No Victim, No Crime?

I knew that title would get your attention. Recently, I have been asked about a few criminal cases where the victim changed their mind after the suspect was named or arrested and decided they did not want to prosecute. What happens to the case now? Is there a case without the cooperation of the victim? Does the bad guy (or girl) get off ‘scot free’?

Well, I will tell you that a crook can still be crook whether the case is dismissed or brought to court. So lets at least not dismiss the perpetrators potential for future criminal behavior. Nevertheless, the big issue is cooperation from the victim. In most cases, with the exception of homicides, domestic violence and some sex crimes, the case will not survive in court without the victim. This can be extremely frustrating for police, citizens, or any stakeholders involved in the matter.

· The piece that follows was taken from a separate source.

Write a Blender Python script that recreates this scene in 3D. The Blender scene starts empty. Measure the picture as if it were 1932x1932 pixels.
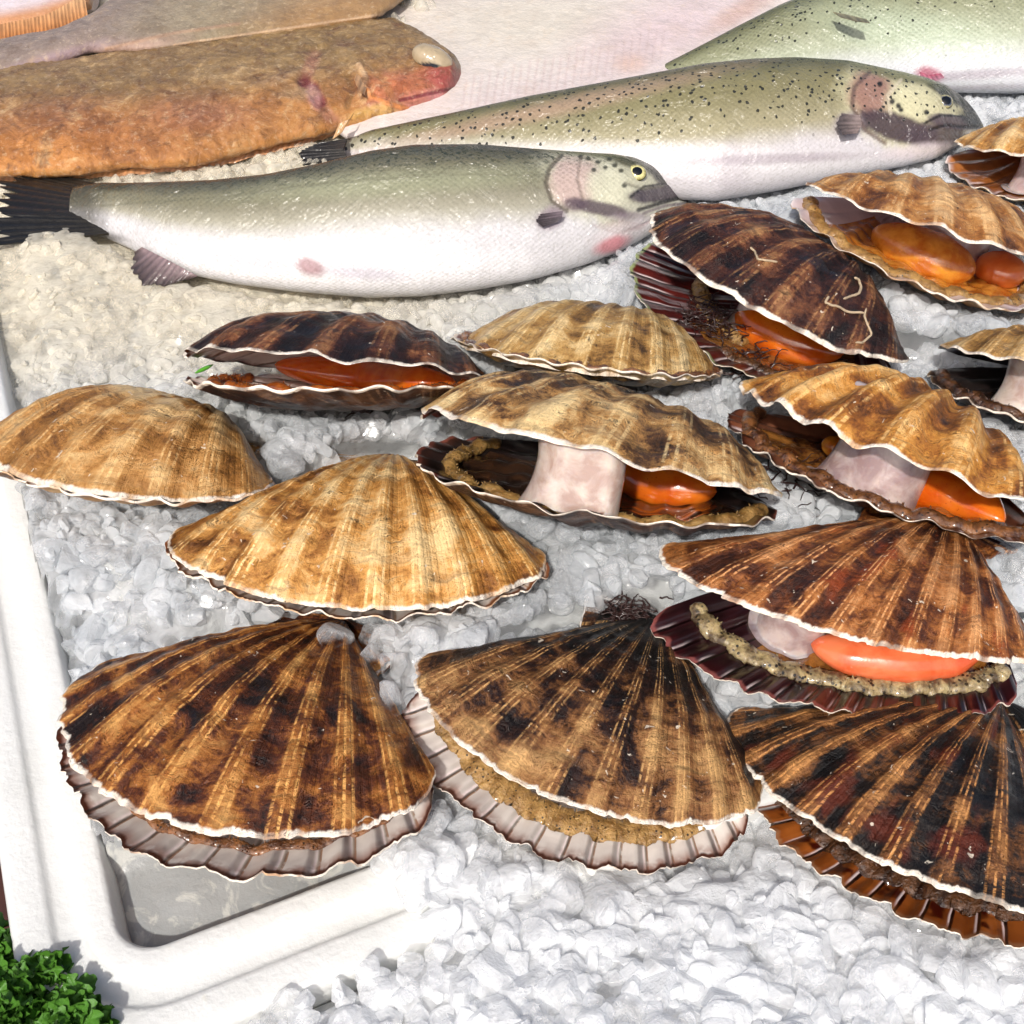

The victim’s cooperation supports the case in many ways. Providing testimony, necessary evidence, and a truthful account of what happened are just a few of the reasons victims need to be involved. Most district attorney’s I know will not pursue a case without involvement from the victim. This is especially true in property crimes, simple assaults, hit & run accidents, and other misdemeanors. Understandably, being a victim of a crime is not easy and many choose not to get involved due to fear, psychological and/or financial issues. In a perfect world, these issues should not play a role in our justice system, but they do.

Victim advocacy groups, attorneys, and police play a vital role in carrying the victim through this delicate and challenging process. Even then, the victim still needs to follow through with the case and the directions of the court. So in short, full cooperation from a victim can get you the best results in a criminal case, whether big or small.